“Os jovens de hoje não querem sujar a roupa e as mãos”
João Coelho é um homem de acção que desempenha diversas funções na Rodoviária do Tejo em Torres Novas. E ainda se dedica ao artesanato.
João Coelho, 65 anos, é um autêntico homem dos sete ofícios. Durante o dia, na Rodoviária do Tejo, empresa onde trabalha, é electricista, canalizador, e serralheiro, reparando tudo o que é necessário nos vários edifícios da empresa. Tem base em Torres Novas mas é habitual fazer trabalhos de manutenção noutras instalações que a transportadora tem na região. À noite, na sua garagem, cria bonecos em cortiça e madeira cultivando a sua veia artística.
Nascido e criado em Torres Novas, João Coelho foi sempre uma criança com gosto em meter as mãos na massa e era ele que fazia os seus próprios brinquedos. “Agarrava em pedaços de madeira e arames e fazia os meus carrinhos”, conta o responsável pela oficina da empresa de transportes. Proveniente de uma família de poucas posses, deixou a escola aos 11 anos para ir trabalhar para uma empresa de construção civil de Torres Novas como aprendiz de canalizador. “Aprendi tudo sobre essa arte”, revela, dizendo que só deixou o trabalho em 1973, para cumprir o serviço militar. Na tropa ainda se especializou como sapador de minas e armadilhas e esteve durante 11 meses na guerra do Ultramar, em Moçambique.

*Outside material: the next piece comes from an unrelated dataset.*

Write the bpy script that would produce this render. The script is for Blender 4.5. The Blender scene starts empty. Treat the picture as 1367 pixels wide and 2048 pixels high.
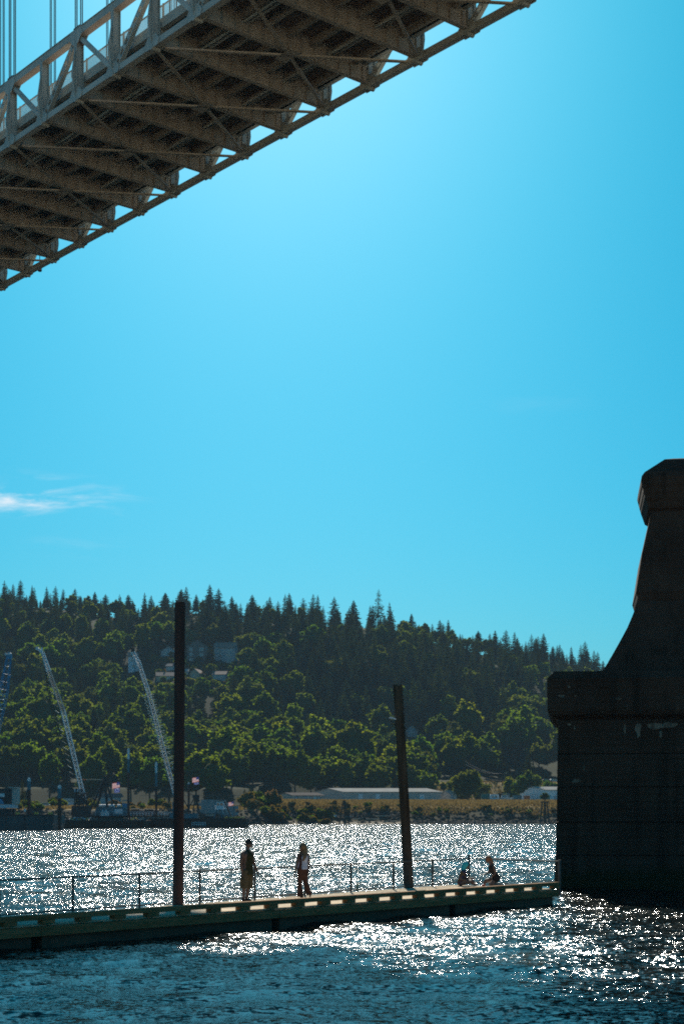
import bpy, bmesh, math, random
import numpy as np
from mathutils import Vector, Matrix, Euler

# ------------------------------------------------------------------ camera, sky, sun, exposure
scene = bpy.context.scene
F, CX, YH, HC = 3109.0, 683.5, 1628.0, 3.0      # focal length (px of the 1367x2048 photo), principal column, horizon row, eye height
SUN_EL, SUN_AZ = math.radians(32.4), math.radians(-2.6)

cam_data = bpy.data.cameras.new('camera')
cam = bpy.data.objects.new('camera', cam_data)
scene.collection.objects.link(cam)
cam.location = (0, 0, HC)
cam.rotation_euler = (math.radians(90), 0, 0)
cam_data.sensor_fit = 'VERTICAL'
cam_data.sensor_height = 36.0
cam_data.lens = 36.0 * F / 2048.0
cam_data.shift_y = (YH - 1024.0) / 2048.0
cam_data.clip_start = 0.1
cam_data.clip_end = 20000
scene.camera = cam

world = bpy.data.worlds.new('World')
scene.world = world
world.use_nodes = True
wt = world.node_tree
wt.nodes.clear()
def wn(t, **k):
    n = wt.nodes.new(t)
    for a, b in k.items(): setattr(n, a, b)
    return n
sky = wn('ShaderNodeTexSky', sky_type='NISHITA', sun_disc=False, sun_elevation=SUN_EL, sun_rotation=SUN_AZ,
         altitude=0, air_density=1.0, dust_density=0.8, ozone_density=1.0)
tint = wn('ShaderNodeMix', data_type='RGBA', blend_type='MULTIPLY')
tint.inputs['Factor'].default_value = 1.0
tint.inputs['B'].default_value = (0.00112, 0.85, 1.18, 1)      # cool grade: red rises steeply with brightness, so the sky pales towards the sun
sep = wn('ShaderNodeSeparateColor'); cmb = wn('ShaderNodeCombineColor'); pw_ = wn('ShaderNodeMath', operation='POWER'); pw_.inputs[1].default_value = 3.0
wt.links.new(sky.outputs[0], sep.inputs[0]); wt.links.new(sep.outputs[0], pw_.inputs[0]); wt.links.new(pw_.outputs[0], cmb.inputs[0])
wt.links.new(sep.outputs[1], cmb.inputs[1]); wt.links.new(sep.outputs[2], cmb.inputs[2]); wt.links.new(cmb.outputs[0], tint.inputs['A'])
# thin cirrus streaks
tc = wn('ShaderNodeTexCoord')
mp = wn('ShaderNodeMapping'); mp.inputs['Rotation'].default_value = (0, math.radians(8), 0)
mp.inputs['Scale'].default_value = (9, 3, 46)
cn = wn('ShaderNodeTexNoise'); cn.inputs['Scale'].default_value = 1.6; cn.inputs['Detail'].default_value = 7; cn.inputs['Roughness'].default_value = 0.62
cn.inputs['Distortion'].default_value = 0.5
wt.links.new(tc.outputs['Generated'], mp.inputs['Vector']); wt.links.new(mp.outputs[0], cn.inputs['Vector'])
def cirrus_patch(direction, spread):
    mpp = wn('ShaderNodeVectorMath', operation='DISTANCE'); mpp.inputs[1].default_value = Vector(direction).normalized()
    sc = wn('ShaderNodeVectorMath', operation='MULTIPLY'); sc.inputs[1].default_value = (1, 0.3, 5.0)
    n = Vector(direction).normalized()
    mpp.inputs[1].default_value = (n.x, n.y * 0.3, n.z * 5.0)
    wt.links.new(tc.outputs['Generated'], sc.inputs[0]); wt.links.new(sc.outputs[0], mpp.inputs[0])
    mr = wn('ShaderNodeMapRange', interpolation_type='SMOOTHSTEP')
    mr.inputs['From Min'].default_value = spread; mr.inputs['From Max'].default_value = 0
    wt.links.new(mpp.outputs['Value'], mr.inputs['Value'])
    return mr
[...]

Após o regresso ainda esteve dois meses no desemprego até que viu um anúncio no jornal em que a Rodoviária pedia canalizadores. Interessou-se, candidatou-se e ficou, tendo ingressado na empresa de transportes de autocarros em Setembro de 1975. “Primeiro comecei como canalizador, mas depois perguntaram-me se queria ir para a serralharia e aceitei”, adianta a
O MIRANTE, dizendo que teve de aprender tudo sobre essa arte. “Tive de me desenrascar porque na empresa temos que ser polivalentes”, afirma.
João Coelho não tem dúvidas que os jovens de hoje não têm paciência nem querem aprender ofícios como o de canalizador, serralheiro ou electricista. “Os jovens não querem sujar a roupa e as mãos”, afirma, acreditando que a culpa é dos computadores. É que, diz, antigamente os trabalhadores tinham de se desenrascar e agora é totalmente diferente. E considera que as novas tecnologias têm dado cabo dos ofícios antigos. “Tudo porque o pouco tempo que os jovens têm gozam a juventude, conclui.
Os bonecos em cortiça
João Coelho conta que foi em 2010, quando passava férias na Figueira da Foz, que se iniciou na arte de fazer bonecos. “Estava a mexer numa rolha e tive a ideia. Nessa tarde fiz a minha primeira peça em cortiça: uma mulher à espera de um autocarro”, conta. A partir daí nunca mais parou. “Faço de tudo um pouco. Vejo alguma coisa que me chame a atenção e faço os bonecos. Depois costumo oferecê-los”, explica.
Rotina é o que não existe no quotidiano de João Coelho. De manhã, pelas 8h00, é dos primeiros a chegar à oficina da Rodoviária do Tejo em Torres Novas. A partir daí não pára até ao fim do dia. Tanto pode ir mudar uma lâmpada na garagem de Caldas da Rainha como reparar as grades que não fecham, por exemplo. “Faço tudo o que é preciso a toda a hora”, admite o responsável pela manutenção dos edifícios da empresa de transportes rodoviários.
Só à noite é que se dedica a trabalhar a cortiça. Desde a icónica imagem de Marilyn Monroe de saia levantada, a um dentista a tratar do seu doente ou uma mãe sentada com o seu filho ao colo, tudo é tema para ser trabalhado na cortiça. Um gosto logo posto em prática no almoço habitual de Natal da empresa onde trabalha, pois é João Coelho que, desde 2010, faz a peça que no final é sorteada entre os presentes. “A primeira peça que fiz para ser sorteada foi de uma mulher grávida e de uma criança que estavam numa paragem de autocarros”, conta, referindo que o tema é sempre os transportes.